**Request:** Exactly the lines from the line holding "Build this scene" to the line holding "rnd = random.Random(7)", both lines included, are to be echoed; pictures are not.

**Information supplied:**
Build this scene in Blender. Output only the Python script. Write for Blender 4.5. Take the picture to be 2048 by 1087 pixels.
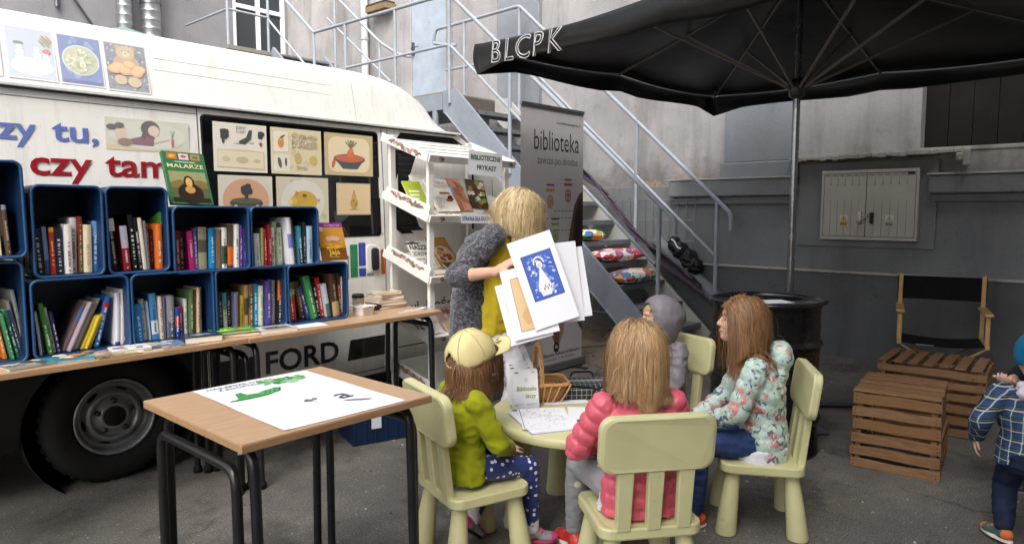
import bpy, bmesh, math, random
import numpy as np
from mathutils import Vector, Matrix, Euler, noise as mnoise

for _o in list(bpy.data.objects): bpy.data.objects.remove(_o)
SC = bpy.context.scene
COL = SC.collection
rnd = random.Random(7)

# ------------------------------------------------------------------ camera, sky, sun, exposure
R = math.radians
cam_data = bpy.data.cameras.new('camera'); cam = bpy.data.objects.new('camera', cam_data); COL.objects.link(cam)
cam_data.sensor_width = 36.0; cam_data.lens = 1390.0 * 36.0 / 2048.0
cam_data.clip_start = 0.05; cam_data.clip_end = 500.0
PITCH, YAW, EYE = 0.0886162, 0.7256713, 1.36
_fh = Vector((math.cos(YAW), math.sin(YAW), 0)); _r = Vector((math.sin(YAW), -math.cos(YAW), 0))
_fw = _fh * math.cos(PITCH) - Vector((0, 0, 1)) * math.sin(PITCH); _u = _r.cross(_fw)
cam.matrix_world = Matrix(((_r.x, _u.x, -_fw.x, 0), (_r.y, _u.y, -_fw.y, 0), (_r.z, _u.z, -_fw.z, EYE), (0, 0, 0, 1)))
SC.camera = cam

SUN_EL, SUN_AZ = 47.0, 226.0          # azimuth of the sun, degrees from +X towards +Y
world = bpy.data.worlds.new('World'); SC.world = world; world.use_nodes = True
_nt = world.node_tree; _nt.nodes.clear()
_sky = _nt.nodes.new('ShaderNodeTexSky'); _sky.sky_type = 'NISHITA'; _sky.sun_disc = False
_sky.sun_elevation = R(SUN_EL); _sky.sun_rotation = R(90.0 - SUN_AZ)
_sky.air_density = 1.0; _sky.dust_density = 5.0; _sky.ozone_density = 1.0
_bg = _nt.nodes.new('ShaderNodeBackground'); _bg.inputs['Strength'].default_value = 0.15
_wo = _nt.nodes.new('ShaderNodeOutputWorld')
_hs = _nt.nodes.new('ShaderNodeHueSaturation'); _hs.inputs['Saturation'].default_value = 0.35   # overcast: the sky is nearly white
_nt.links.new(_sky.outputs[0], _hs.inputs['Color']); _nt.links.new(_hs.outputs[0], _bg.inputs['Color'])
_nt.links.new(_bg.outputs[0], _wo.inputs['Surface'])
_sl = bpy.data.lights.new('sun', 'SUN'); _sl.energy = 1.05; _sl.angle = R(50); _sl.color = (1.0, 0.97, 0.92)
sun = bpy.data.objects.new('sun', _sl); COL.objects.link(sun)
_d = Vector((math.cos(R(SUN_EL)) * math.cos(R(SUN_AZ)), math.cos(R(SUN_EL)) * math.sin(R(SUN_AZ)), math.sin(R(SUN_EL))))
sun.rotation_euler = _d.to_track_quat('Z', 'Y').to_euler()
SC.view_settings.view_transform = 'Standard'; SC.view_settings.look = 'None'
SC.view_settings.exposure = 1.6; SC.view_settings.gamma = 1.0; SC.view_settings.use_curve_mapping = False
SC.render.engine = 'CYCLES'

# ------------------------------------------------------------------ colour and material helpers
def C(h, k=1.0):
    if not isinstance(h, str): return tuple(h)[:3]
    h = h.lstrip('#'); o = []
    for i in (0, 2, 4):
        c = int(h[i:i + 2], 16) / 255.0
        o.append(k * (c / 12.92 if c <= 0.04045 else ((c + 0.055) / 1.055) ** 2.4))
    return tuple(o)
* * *
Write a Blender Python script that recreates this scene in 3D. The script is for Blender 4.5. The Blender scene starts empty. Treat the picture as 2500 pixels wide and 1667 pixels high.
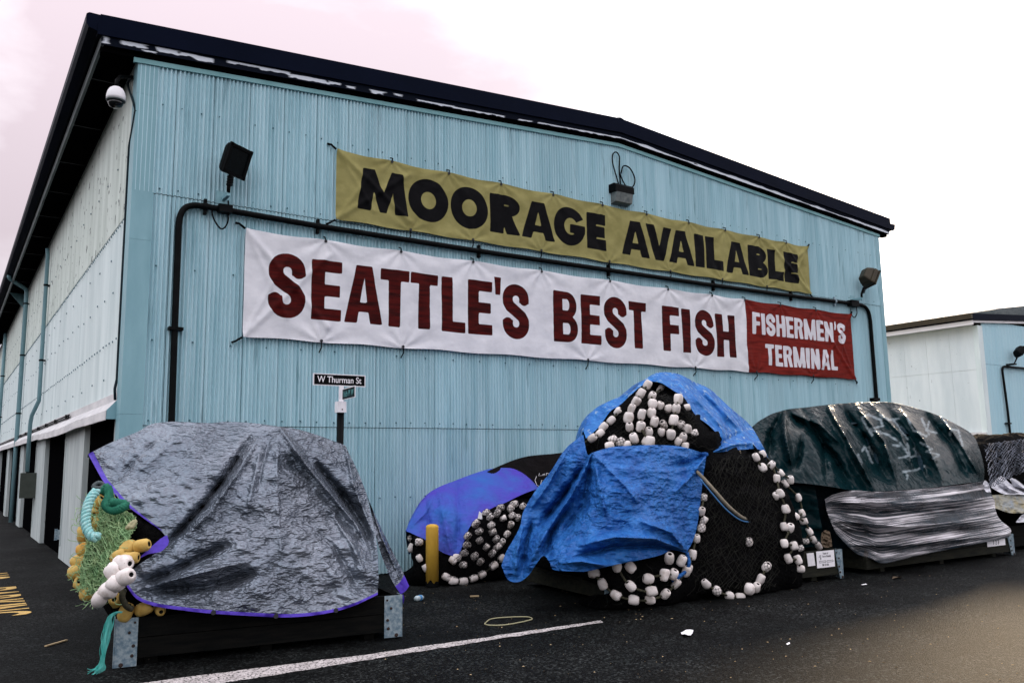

**Result for this task:**
Build this scene in Blender. Output only the Python script. Write for Blender 4.5. Take the picture to be 2048 by 1087 pixels.
import bpy, bmesh, math, random
import numpy as np
from mathutils import Vector, Matrix, Euler, noise as mnoise

for _o in list(bpy.data.objects): bpy.data.objects.remove(_o)
SC = bpy.context.scene
COL = SC.collection
rnd = random.Random(7)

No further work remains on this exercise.